09 Juli 2009

Iman dalam Cinta

Saya pernah jatuh cinta. Sejak kapan? Entahlah.. Mulai jaman kelas III SMP saya sudah merasakan ketertarikan terhadap lawan jenis. Entah itu cinta yang bagaimana saya tidak pernah tahu. Mungkin cinta monyet. Cintanya anak-anak ABG seperti saya waktu itu. Malu-malu tapi mau akhirnya saya menerima ungkapan cinta dari seseorang, sebut saja Ismail.

Meskipun kata teman-teman kami sudah jadian, menjadi sepasang ABG yang sama-sama disatukan dengan tali abstrak bernama pacaran, hubungan kami biasa-biasa saja seolah tidak ada yang spesial. Dia tak pernah memegang tangan saya seperti teman-teman kebanyakan. Sayapun tak pernah minta diantarnya pulang. Kami juga tidak mesra. Sesekali hanya saling melempar senyum. Kalaupun sedang duduk berdekatan paling-paling masih berjarak lebih dari 30 cm. Anehnya kami masih bertahan dengan hubungan itu. Alasannya? Saya juga tidak tahu.
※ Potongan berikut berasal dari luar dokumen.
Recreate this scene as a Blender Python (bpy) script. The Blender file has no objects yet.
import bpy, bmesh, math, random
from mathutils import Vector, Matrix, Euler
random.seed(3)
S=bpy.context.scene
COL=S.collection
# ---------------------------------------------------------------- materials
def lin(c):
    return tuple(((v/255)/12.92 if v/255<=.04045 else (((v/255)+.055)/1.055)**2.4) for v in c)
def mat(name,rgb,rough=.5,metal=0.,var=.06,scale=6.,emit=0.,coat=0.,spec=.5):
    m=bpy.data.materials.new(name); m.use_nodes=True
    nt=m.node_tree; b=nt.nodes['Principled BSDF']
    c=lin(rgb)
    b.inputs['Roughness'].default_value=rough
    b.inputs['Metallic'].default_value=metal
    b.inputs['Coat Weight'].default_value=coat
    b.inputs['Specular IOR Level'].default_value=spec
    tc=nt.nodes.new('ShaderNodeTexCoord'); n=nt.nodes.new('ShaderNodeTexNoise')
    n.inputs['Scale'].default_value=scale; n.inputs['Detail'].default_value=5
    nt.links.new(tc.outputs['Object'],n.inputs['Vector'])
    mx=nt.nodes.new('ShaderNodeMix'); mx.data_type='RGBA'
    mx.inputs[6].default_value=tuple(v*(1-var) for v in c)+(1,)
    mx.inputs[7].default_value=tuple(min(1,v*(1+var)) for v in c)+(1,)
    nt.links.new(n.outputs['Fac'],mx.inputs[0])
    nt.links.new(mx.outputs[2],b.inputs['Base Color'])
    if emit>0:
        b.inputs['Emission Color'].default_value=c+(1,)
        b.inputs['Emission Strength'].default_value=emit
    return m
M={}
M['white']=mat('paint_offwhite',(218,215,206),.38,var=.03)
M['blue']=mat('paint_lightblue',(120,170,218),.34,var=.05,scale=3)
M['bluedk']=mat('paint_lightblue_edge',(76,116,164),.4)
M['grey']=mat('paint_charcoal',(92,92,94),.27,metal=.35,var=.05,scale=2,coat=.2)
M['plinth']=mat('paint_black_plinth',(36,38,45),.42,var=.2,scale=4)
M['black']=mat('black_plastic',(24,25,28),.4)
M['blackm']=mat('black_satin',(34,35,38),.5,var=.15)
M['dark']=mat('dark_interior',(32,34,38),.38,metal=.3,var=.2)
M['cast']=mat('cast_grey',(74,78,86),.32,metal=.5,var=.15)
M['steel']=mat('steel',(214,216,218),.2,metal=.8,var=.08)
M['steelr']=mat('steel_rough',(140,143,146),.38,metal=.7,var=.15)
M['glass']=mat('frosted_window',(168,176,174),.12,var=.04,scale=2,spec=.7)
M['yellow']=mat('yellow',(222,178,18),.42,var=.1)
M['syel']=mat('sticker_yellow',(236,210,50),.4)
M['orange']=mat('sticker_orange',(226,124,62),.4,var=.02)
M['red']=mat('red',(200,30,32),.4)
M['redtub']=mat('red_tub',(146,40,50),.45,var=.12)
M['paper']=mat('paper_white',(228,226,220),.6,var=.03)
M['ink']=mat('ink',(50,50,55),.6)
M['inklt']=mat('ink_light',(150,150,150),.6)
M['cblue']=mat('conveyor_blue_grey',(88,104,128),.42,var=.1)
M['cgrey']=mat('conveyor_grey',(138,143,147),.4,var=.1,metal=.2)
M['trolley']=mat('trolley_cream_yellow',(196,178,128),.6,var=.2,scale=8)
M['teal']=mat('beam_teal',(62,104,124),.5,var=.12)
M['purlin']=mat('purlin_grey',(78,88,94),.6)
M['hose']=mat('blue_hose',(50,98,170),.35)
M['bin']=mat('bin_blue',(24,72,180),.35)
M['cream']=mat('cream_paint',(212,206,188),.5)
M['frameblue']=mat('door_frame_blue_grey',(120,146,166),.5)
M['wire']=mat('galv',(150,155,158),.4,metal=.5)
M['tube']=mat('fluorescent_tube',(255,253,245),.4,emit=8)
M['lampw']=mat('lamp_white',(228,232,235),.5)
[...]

Mungkin malu dengan orang tua dan tetangga, tak sekalipun juga ia saya izinkan main ke rumah. Jalan berdua juga tidak pernah tertulis dalam pengalaman pacaran kami. Pada akhirnya sayalah yang menyerah. Bukan karena saya tidak sayang ataupun saya telah menemukan pengganti yang lain. Tapi karena saya tidak bisa memberi sikap yang lebih terhadap dia. Mungkin hal ini pengaruh dari didikan keluarga yang selalu menanamkan kepada saya bahwa antara perempuan dan lelaki terdapat batasan yang tidak boleh dilanggar tanpa adanya status muhrim. Lalu berakhirlah hubungan kami. Sebatang coklat mete masih sempat ia hadiahkan untuk saya. Kartu ucapannya pun masih saya simpan hingga sekarang. Dia cinta pertama saya. Cinta monyet saya. ^_^

Dan lagi-lagi saya jatuh cinta. Juga lagi-lagi saya tidak mengetahui itu cinta yang seperti apa. Sebatang coklat mete pernah saya terima dari tangannya. Coklat yang saya anggap spesial, meski tanpa kartu ucapan. Tapi mengikuti hati tidak selamanya jauh dari kesalahan. Adanya pengakuan dan penerimaan adalah salah satu harapan saya. Saya yakin dia tahu, hanya ia tak mau. Alasannya? Entahlah. Mungkin juga alasannya sama seperti alasan saya waktu itu. Atau karena hal lain. Biar ia saja yang menjawab. Yang saya tahu adalah saya berharap terlalu banyak dan terlalu mengagumi baktinya pada Pencipta. Namun, saya telah memilih. Dan hidup saya untuk masa depan. Cinta saya kepada dia adalah cinta yang indah. Mengingatnya semakin membuat saya kagum akan keagungan sang Pencipta. Dan pilihan saya, semoga dia juga seperti itu. Pilihan yang mampu membawa cinta saya menggapai rangkulan-Nya. Tanpa membandingkan dengan siapaun, saya mohon yakinkan saya dengan "cinta".